The NS-1000 loudspeakers
Meanwhile in 1974 came the NS-1000 loudspeaker — of which we’ve been hearing much recently due to the arrival of the NS-1000-‘inspired’ NS-5000. Its great innovation was the introduction of beryllium vacuum deposition. Beryllium’s properties were well enough known — it had the classic combination of stiffness and lightness desirable in a loudspeaker cone, its ‘numbers’ superior to other options such as titanium, aluminium or magnesium. But its resistance to stretching or bending caused it to split under any attempt to form it into a shape for use in a loudspeaker driver.
Yamaha managed to overcome the problems by electro-beam vacuum deposition and a special alloy technology developed in its piano frame building. With an aluminium substrate and a preshaped copper former, Yamaha achieved a diaphragm of 99.99% pure beryllium plasma, used not only for the JA-0513 33mm tweeter but also the JA-0801 88mm midrange driver. The JA-3058 bass driver was a 12-incher using a more conventional paper cone, nevertheless developed especially for the NS-1000.
The new design was not an immediate ‘classic’ — in the hi-fi market it wasn’t helped by being sized too small to be a traditional floorstander yet too large and heavy for bookshelf use. And the speakers pushed 39kg each, with the solid polyurethane-coated ebony finish not mere veneer but proper solid wood.

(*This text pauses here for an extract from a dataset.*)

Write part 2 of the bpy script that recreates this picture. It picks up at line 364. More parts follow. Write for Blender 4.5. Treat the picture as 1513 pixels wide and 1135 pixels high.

But it did solicit some high praise from audio magazines which had, in the main, not thereto been great believers in Japanese loudspeakers. Despite reservations about ‘metallic’ drivers sounding, well, metallic, the NS-1000 soon increased in popularity through its sheer performance. The professional ‘M’ model was adopted as the official monitoring speaker of Sweden’s state broadcaster and later Finland’s, and the speakers remained in production, with variations, for 23 years, until beryllium diaphragm production was ended in 1997.